Sim, é muito estratégico. Entendo que o papel da gestora escolar é justamente este: o de realizar a articulação institucional entre o sistema educacional e a sociedade, ampliando o diálogo para a promoção do direito humano à educação e, também, o atendimento das demandas específicas de acesso e permanência dos estudantes. 

  • Natacha Costa

A escola, na sua estrutura tradicional, bem como a própria lógica das políticas educacionais, tende a reforçar uma visão muito hierárquica. Há o secretário, a equipe técnica das secretarias, o diretor, o professor, toda uma lógica hierárquica.

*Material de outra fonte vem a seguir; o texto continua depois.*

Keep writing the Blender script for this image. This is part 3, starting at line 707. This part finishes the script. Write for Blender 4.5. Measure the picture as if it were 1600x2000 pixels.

Nessa estrutura o diretor acaba sendo uma figura de poder, então acaba sendo uma figura-chave do sucesso ou fracasso de uma experiência. E eu vejo que os diretores que constroem projetos mais sustentáveis, projetos com mais capacidade de se manterem no tempo são aqueles que constroem projetos de forma dialogada, participativa e coletiva. São aqueles que não entendem a escola como “a sua escola”, mas que o seu papel é facilitar para que a escola se constitua como um projeto coletivo.   

  • Patrícia Blanco

Com certeza. Vamos pegar o caso da educação midiática [uma das linhas de ação do Instituto, com o Projeto Educamídia]. O professor pode ser esse agente que vai levar a educação midiática para a sala de aula, mas se não tiver o apoio da direção, a iniciativa vai morrer na sala de aula dele, naquela experiência única daquele professor. Então, o diretor ou o gestor do município, na medida em que for imbuído da ideia, pode ser alguém que apoia a implantação de uma nova ferramenta educativa, dando ao professor espaço, oportunidade e apoio.